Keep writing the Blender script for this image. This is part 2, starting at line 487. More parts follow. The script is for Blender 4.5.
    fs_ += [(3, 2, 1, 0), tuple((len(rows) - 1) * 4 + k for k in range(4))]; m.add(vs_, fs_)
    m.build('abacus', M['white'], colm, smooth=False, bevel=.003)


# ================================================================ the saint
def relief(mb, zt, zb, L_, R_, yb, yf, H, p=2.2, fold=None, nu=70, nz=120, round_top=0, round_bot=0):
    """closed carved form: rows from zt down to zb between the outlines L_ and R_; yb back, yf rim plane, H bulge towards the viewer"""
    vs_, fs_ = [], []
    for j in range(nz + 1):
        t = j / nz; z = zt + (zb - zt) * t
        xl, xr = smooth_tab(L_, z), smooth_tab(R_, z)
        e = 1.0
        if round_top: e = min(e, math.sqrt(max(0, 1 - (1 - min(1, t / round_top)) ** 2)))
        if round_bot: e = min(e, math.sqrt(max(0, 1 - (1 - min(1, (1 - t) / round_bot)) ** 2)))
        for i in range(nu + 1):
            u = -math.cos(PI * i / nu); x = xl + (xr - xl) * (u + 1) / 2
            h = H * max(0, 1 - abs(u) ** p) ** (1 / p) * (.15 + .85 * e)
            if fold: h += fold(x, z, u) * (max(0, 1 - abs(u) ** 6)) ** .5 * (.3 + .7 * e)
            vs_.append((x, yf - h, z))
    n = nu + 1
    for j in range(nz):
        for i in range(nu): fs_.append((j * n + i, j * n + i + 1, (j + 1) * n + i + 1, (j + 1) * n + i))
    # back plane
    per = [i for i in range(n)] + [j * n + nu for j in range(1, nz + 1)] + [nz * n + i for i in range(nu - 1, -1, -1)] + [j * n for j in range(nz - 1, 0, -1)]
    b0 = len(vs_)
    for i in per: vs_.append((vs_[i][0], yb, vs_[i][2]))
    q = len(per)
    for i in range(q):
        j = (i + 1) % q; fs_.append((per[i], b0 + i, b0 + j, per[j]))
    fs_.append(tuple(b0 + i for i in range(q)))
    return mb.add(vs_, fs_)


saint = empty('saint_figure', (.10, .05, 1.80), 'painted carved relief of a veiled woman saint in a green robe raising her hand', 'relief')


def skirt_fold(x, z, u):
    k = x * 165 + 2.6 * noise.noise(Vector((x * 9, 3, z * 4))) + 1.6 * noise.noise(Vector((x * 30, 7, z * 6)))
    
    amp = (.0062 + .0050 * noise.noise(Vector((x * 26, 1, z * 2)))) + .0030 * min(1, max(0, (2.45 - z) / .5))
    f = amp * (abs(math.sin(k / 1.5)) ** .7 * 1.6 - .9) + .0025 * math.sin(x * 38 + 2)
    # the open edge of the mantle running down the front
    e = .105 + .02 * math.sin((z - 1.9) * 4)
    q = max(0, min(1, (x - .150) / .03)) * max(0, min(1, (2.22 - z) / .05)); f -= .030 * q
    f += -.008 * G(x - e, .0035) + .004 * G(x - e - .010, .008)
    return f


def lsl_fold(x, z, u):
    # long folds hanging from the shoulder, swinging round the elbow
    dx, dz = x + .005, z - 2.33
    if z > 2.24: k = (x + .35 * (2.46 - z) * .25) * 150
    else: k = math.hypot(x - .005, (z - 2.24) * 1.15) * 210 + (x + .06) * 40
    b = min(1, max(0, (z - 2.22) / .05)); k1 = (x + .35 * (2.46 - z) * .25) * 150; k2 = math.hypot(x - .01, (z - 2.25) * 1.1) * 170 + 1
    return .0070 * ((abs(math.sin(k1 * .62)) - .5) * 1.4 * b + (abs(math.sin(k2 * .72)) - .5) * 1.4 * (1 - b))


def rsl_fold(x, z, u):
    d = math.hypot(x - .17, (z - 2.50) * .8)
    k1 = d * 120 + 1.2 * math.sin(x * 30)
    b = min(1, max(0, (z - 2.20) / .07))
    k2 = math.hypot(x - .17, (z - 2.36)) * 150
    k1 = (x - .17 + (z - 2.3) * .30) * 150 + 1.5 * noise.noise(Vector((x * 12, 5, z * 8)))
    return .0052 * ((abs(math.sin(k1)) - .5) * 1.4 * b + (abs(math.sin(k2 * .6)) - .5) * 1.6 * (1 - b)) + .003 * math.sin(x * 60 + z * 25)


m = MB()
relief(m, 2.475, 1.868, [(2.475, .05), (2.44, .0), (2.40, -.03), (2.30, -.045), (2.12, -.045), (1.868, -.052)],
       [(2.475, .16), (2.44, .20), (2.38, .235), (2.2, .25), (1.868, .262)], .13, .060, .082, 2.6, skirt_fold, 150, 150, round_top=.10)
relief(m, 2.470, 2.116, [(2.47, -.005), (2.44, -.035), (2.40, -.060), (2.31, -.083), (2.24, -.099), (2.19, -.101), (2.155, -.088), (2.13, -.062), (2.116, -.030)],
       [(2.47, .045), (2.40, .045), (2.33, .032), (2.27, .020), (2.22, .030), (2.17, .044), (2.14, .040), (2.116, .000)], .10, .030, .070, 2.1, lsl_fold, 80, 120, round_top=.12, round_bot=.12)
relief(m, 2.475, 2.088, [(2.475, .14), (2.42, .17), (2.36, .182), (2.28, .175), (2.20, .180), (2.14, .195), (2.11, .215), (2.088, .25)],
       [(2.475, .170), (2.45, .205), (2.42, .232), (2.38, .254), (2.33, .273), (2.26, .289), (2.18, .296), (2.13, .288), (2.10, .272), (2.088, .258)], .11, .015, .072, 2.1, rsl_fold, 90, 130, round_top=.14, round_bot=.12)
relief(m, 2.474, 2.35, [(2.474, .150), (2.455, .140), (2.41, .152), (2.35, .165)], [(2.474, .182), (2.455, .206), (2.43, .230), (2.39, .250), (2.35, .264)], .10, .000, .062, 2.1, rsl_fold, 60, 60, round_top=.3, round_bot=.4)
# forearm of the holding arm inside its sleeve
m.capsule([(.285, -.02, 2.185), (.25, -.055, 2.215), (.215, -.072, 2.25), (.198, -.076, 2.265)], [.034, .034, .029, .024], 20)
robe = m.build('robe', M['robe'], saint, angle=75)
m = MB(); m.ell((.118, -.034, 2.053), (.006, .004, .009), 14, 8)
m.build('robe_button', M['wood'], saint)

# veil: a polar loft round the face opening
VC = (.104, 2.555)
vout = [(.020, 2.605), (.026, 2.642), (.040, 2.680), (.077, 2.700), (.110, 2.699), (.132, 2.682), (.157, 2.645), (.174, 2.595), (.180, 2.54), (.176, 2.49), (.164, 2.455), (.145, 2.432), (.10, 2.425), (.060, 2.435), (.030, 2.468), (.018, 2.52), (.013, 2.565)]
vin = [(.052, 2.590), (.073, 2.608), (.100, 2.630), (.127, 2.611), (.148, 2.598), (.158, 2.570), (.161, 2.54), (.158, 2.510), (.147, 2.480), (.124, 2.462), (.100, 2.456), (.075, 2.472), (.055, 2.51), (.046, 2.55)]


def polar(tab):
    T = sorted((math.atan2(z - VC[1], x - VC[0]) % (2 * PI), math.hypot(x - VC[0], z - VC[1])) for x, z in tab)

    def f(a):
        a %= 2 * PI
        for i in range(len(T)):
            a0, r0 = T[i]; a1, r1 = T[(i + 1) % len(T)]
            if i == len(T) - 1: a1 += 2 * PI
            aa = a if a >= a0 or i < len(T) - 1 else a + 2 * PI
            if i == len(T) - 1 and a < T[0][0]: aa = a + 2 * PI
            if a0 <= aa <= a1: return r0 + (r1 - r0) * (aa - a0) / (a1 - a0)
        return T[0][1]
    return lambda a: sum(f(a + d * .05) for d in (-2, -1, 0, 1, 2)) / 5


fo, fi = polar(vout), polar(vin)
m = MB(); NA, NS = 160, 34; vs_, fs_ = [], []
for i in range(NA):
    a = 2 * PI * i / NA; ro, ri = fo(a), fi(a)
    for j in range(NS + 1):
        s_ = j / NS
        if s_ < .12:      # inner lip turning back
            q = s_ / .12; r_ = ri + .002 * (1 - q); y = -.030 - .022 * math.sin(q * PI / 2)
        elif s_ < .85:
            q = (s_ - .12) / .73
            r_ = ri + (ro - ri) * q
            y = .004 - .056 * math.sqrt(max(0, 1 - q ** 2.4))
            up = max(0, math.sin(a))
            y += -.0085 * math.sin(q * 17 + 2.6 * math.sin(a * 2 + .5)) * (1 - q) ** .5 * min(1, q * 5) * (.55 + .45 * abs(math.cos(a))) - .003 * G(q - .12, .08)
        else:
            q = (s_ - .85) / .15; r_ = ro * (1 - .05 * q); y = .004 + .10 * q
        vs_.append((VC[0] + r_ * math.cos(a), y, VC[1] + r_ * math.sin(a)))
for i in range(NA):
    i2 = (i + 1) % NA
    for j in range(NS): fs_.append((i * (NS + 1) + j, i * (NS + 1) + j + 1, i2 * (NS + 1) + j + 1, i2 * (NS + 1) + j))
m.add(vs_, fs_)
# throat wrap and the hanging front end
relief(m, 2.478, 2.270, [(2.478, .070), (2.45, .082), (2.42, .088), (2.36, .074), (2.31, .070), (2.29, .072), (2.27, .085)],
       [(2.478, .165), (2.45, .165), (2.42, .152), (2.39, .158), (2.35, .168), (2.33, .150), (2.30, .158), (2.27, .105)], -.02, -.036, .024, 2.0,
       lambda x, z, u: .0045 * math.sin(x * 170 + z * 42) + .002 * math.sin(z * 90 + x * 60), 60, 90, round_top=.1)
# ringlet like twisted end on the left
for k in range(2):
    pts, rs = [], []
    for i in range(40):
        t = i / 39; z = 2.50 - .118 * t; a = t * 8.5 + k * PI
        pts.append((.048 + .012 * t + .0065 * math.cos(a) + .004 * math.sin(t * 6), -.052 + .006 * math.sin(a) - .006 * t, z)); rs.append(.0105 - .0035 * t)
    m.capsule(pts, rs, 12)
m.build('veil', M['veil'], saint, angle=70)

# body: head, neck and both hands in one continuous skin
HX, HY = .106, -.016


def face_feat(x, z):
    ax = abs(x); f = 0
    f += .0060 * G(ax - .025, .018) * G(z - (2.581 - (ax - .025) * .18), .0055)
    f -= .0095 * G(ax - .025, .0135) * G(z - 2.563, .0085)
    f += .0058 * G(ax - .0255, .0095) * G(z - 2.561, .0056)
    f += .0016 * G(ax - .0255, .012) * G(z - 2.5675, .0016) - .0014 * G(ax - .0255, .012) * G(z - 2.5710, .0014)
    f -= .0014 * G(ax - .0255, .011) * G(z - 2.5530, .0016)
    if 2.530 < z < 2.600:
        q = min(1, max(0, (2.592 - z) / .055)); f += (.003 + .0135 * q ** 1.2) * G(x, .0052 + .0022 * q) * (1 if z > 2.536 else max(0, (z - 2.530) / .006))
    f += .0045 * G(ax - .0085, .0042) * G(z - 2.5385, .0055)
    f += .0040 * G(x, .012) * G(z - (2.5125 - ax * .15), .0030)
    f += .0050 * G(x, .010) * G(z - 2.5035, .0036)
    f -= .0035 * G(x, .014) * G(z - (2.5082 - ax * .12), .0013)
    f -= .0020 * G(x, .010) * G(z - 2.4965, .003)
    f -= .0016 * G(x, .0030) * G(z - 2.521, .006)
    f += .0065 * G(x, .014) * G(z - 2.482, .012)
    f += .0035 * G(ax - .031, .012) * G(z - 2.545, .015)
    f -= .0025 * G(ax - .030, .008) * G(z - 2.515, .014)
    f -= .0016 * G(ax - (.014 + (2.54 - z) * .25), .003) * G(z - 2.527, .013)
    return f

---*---

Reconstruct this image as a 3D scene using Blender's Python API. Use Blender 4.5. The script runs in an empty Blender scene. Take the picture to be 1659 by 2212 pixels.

---*---

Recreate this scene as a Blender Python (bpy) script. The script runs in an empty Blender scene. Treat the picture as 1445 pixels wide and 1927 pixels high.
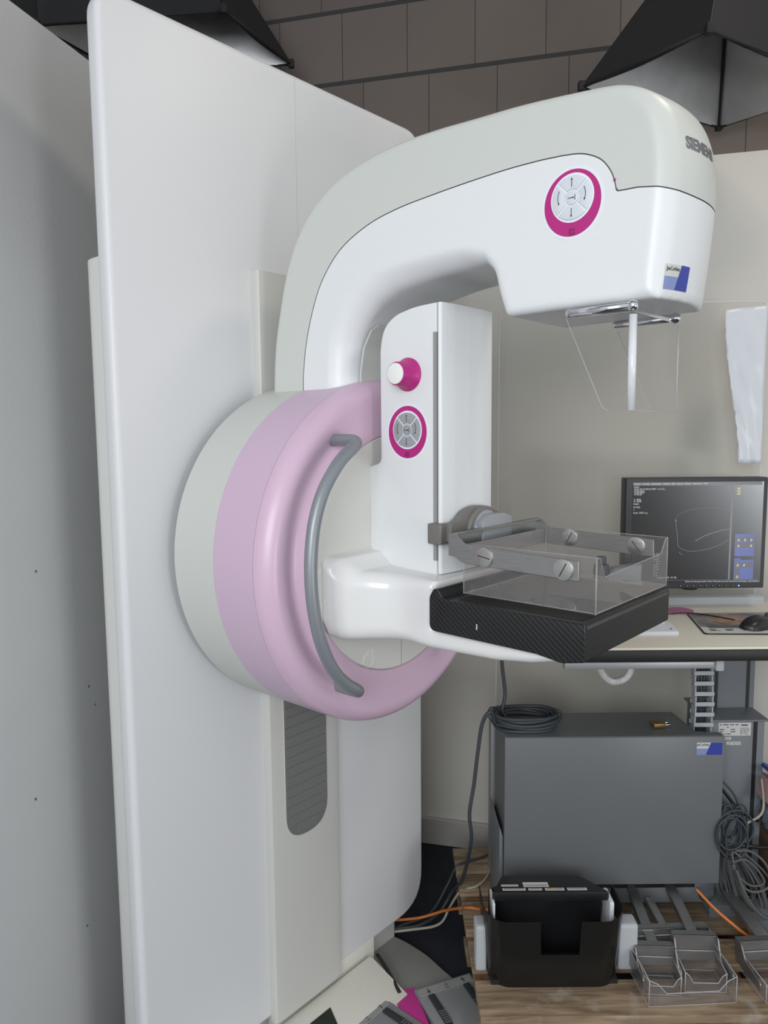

---*---

Given request: Extract and output the part that opens with the line containing "Keep writing the" and closes with the line containing "m.build('abacus', M['white'], colm, smooth=False, bevel=.003)", unchanged, ends included.

Response to the exercise:
Keep writing the Blender script for this image. This is part 2, starting at line 487. More parts follow. The script is for Blender 4.5.
    fs_ += [(3, 2, 1, 0), tuple((len(rows) - 1) * 4 + k for k in range(4))]; m.add(vs_, fs_)
    m.build('abacus', M['white'], colm, smooth=False, bevel=.003)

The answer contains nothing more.